In 2015 and 2016, Trump’s rhetoric focused heavily on the purported threats from outside the country, including immigrants and terrorists (groups he often conflated). But those targets were not personally annoying to him in the way that his political opponents — and those he claims are aligned with his opponents, such as federal prosecutors and media members — are annoying. So he has shifted.
As soon as Trump offered these comments, historians (both professional and amateur) noted that they echoed the rhetoric of fascist leaders like Adolf Hitler and Benito Mussolini. This raises a new question: Is Trump doing so knowingly — or is he simply following the same path those dictators walked?
The distinction here is admittedly subtle. It seems important to distinguish between a potential president whose clumsy anger at his opponents has him using language deployed by some of history’s worst actors and a potential president who is willfully modeling himself in their mold.
Stories about Trump’s flirtations with Hitler — or, at least, with some narrowly constructed vision of the mass murderer — have been around for decades. In 1990, Vanity Fair reported an allegation made by his wife as they were going through a divorce.

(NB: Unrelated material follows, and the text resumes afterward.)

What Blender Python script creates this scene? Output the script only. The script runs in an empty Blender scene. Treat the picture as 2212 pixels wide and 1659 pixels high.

“Ivana Trump told her lawyer Michael Kennedy that from time to time her husband reads a book of Hitler’s collected speeches, ‘My New Order,’ which he keeps in a cabinet by his bed,” Marie Brenner reported. Asked about it, Trump claimed that he was given Hitler’s “Mein Kampf” as a gift and that, “if I had these speeches, and I am not saying that I do, I would never read them.”
Books released after Trump’s presidency contained anecdotes in which Trump offered words of praise for Nazi Germany to White House chief of staff John Kelly.

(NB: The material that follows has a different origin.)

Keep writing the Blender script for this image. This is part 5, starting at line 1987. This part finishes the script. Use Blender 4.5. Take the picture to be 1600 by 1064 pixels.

“Well, Hitler did a lot of good things,” Trump told Kelly according to Michael Bender’s “Frankly, We Did Win This Election.” At a moment when he was frustrated by pushback from military leaders, Trump reportedly complained to Kelly that he wished his officers could “be like the German generals” during World War II.
“You do know that they tried to kill Hitler three times and almost pulled it off?” Kelly replied, according to Peter Baker and Susan Glasser’s “The Divider.”
This is true. But Trump’s familiarity with Hitler didn’t extend so far as to understanding that there was internal dissension even given the iron fist with which he controlled the country. By all appearances, Trump just sees the fist.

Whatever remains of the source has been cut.